▶ [JOB]:
Below are records; reproduce exactly the lines from the one that has "Recreate this scene" through the one that has "from mathutils import Vector, Matrix, noise", ends included, and nothing more.
***
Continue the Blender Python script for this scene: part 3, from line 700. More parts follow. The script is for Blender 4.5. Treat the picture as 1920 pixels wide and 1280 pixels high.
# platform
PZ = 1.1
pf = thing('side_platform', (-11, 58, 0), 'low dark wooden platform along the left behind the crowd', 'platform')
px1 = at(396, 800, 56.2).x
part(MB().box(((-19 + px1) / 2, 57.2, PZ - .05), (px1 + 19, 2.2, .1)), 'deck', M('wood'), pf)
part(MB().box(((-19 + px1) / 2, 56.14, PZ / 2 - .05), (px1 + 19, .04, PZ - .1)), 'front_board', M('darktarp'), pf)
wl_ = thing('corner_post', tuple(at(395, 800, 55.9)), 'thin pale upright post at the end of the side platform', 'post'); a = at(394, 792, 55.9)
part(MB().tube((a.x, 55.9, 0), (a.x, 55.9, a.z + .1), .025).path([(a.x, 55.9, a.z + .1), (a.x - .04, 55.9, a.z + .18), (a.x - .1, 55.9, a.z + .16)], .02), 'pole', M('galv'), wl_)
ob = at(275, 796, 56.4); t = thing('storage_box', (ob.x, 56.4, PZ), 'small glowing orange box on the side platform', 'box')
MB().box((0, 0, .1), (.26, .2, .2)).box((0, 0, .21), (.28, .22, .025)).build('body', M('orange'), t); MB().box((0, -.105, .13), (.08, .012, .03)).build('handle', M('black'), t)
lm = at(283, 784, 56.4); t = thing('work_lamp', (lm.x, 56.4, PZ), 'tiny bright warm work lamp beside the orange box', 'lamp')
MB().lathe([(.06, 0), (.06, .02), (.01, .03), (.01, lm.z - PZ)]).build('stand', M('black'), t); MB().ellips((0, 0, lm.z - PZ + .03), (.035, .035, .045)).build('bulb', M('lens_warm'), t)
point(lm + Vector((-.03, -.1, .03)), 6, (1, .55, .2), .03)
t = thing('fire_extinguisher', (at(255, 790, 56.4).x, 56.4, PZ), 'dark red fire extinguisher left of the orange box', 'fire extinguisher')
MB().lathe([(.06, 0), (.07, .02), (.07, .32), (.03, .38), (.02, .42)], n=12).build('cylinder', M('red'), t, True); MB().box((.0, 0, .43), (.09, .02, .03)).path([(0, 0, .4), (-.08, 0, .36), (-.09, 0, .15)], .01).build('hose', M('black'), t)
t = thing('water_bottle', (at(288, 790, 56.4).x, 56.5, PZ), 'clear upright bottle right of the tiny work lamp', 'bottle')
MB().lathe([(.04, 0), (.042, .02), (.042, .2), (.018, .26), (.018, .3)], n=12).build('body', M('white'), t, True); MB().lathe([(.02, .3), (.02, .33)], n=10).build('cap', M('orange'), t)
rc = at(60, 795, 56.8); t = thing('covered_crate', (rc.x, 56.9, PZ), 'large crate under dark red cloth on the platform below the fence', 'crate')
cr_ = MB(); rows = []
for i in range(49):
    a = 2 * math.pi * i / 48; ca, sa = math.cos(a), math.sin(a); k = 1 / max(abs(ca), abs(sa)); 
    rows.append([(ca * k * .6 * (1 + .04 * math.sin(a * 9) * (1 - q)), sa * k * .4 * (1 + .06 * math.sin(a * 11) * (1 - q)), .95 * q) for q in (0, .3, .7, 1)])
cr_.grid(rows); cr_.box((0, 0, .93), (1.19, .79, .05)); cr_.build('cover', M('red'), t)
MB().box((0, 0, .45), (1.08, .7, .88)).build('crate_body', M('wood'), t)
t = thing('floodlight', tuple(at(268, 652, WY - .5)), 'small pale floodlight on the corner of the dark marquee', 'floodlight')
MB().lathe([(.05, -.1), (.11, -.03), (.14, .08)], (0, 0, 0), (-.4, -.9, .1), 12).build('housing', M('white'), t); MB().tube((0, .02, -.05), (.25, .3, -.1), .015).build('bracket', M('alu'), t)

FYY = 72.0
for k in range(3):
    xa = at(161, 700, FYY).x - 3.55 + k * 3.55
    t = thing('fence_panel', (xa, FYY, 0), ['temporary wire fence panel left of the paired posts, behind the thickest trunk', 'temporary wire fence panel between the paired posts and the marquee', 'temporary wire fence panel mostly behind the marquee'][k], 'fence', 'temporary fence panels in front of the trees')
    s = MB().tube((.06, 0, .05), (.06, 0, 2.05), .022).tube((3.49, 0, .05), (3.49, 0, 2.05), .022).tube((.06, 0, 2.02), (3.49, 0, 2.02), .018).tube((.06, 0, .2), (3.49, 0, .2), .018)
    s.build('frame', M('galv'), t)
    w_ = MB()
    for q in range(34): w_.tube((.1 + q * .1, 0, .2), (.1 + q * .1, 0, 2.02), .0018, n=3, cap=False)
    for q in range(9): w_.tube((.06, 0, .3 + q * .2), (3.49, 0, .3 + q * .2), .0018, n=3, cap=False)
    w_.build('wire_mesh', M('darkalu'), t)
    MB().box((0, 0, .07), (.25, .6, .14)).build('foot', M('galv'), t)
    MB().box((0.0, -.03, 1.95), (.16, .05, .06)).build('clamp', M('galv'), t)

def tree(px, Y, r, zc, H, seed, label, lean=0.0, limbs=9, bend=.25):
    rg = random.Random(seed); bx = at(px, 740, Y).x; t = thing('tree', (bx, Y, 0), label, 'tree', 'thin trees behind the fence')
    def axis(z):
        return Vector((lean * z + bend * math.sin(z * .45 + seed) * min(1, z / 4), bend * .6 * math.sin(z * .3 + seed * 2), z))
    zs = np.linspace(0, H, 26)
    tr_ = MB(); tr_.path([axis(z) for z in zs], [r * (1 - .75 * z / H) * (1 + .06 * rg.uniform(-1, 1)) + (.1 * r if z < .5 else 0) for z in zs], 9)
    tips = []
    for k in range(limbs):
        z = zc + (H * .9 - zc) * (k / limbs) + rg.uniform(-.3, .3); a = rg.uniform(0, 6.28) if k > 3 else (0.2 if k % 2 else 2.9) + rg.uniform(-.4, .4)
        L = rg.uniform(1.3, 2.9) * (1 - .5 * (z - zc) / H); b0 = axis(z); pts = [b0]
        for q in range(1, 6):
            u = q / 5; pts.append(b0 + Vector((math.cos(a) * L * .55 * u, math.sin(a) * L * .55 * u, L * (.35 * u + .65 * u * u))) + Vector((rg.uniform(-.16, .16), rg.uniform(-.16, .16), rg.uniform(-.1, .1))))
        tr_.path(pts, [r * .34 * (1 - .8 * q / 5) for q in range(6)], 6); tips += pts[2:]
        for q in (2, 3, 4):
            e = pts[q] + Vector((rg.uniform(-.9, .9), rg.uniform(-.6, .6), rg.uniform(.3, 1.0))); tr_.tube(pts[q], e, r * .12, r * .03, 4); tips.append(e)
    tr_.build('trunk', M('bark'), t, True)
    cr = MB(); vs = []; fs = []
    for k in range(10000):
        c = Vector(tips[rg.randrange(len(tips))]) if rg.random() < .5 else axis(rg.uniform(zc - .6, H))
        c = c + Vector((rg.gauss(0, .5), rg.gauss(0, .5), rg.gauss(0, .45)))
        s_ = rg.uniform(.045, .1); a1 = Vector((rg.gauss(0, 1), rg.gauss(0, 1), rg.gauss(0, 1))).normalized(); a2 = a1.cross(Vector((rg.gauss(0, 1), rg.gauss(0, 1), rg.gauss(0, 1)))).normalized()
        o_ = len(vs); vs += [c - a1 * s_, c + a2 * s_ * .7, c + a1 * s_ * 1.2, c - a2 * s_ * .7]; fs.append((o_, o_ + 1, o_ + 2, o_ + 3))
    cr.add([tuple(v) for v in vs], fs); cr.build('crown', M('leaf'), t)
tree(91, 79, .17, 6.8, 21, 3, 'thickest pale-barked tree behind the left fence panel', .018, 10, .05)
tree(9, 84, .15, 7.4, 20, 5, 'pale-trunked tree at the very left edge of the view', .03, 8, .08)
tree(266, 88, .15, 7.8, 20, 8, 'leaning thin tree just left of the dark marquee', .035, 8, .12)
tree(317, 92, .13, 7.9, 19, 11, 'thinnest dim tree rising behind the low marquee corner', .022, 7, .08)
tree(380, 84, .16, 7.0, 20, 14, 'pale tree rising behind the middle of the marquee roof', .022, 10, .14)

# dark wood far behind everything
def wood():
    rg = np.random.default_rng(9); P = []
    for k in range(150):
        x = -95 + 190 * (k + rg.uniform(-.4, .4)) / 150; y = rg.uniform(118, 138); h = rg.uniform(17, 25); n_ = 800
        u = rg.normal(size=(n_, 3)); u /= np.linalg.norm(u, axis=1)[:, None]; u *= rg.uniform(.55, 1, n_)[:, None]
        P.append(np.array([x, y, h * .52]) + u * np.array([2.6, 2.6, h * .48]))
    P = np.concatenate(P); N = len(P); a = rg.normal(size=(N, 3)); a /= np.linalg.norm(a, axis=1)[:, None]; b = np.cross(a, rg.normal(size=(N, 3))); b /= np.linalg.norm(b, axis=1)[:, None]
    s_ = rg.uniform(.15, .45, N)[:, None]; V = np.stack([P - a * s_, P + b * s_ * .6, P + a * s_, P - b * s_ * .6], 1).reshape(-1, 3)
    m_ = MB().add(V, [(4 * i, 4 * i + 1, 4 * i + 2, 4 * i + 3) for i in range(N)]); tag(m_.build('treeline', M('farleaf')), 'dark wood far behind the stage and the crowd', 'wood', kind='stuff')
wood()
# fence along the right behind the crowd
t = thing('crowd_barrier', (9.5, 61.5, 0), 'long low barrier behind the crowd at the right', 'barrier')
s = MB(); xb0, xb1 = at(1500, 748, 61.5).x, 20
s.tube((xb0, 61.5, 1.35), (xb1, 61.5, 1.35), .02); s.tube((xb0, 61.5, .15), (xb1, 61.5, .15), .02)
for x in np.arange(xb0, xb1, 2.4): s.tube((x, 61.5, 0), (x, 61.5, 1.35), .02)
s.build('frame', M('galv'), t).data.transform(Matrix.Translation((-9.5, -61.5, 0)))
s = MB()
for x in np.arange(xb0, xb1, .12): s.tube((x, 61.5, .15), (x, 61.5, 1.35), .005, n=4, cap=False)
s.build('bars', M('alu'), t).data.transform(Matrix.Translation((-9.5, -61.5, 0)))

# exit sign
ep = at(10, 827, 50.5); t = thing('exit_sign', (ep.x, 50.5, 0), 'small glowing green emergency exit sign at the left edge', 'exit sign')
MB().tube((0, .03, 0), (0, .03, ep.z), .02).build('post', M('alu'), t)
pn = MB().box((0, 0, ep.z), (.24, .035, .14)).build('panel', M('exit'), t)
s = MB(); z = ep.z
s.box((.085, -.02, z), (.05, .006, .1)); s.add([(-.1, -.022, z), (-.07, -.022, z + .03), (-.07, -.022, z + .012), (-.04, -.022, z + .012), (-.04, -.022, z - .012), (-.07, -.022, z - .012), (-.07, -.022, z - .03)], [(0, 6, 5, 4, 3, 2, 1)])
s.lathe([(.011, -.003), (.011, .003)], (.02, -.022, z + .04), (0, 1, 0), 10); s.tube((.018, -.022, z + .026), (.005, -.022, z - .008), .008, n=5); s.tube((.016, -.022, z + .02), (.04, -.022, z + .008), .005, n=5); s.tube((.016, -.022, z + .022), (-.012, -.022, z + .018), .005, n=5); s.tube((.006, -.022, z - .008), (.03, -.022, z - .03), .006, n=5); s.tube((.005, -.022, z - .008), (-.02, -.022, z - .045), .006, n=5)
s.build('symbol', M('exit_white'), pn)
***
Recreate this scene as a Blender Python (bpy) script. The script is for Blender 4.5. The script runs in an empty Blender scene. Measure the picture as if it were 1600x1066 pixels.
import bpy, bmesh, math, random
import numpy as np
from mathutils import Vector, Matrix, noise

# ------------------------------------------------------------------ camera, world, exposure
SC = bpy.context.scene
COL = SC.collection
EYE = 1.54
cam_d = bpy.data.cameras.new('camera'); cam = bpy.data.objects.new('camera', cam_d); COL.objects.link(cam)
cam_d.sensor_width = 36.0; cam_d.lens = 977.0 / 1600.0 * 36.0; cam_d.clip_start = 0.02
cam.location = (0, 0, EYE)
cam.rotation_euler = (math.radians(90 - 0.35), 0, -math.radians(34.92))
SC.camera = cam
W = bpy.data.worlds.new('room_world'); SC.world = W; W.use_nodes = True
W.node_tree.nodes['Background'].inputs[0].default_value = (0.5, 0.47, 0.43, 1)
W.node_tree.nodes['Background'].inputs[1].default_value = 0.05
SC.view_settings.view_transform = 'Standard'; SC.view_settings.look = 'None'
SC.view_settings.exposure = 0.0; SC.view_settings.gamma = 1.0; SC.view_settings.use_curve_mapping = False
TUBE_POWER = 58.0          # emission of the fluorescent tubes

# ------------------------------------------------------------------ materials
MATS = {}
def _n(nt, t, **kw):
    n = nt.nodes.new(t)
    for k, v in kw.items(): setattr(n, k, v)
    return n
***
▶ [SOLUTION FOR THIS PROBLEM]:
Recreate this scene as a Blender Python (bpy) script. The script is for Blender 4.5. The script runs in an empty Blender scene. Measure the picture as if it were 1600x1066 pixels.
import bpy, bmesh, math, random
import numpy as np
from mathutils import Vector, Matrix, noise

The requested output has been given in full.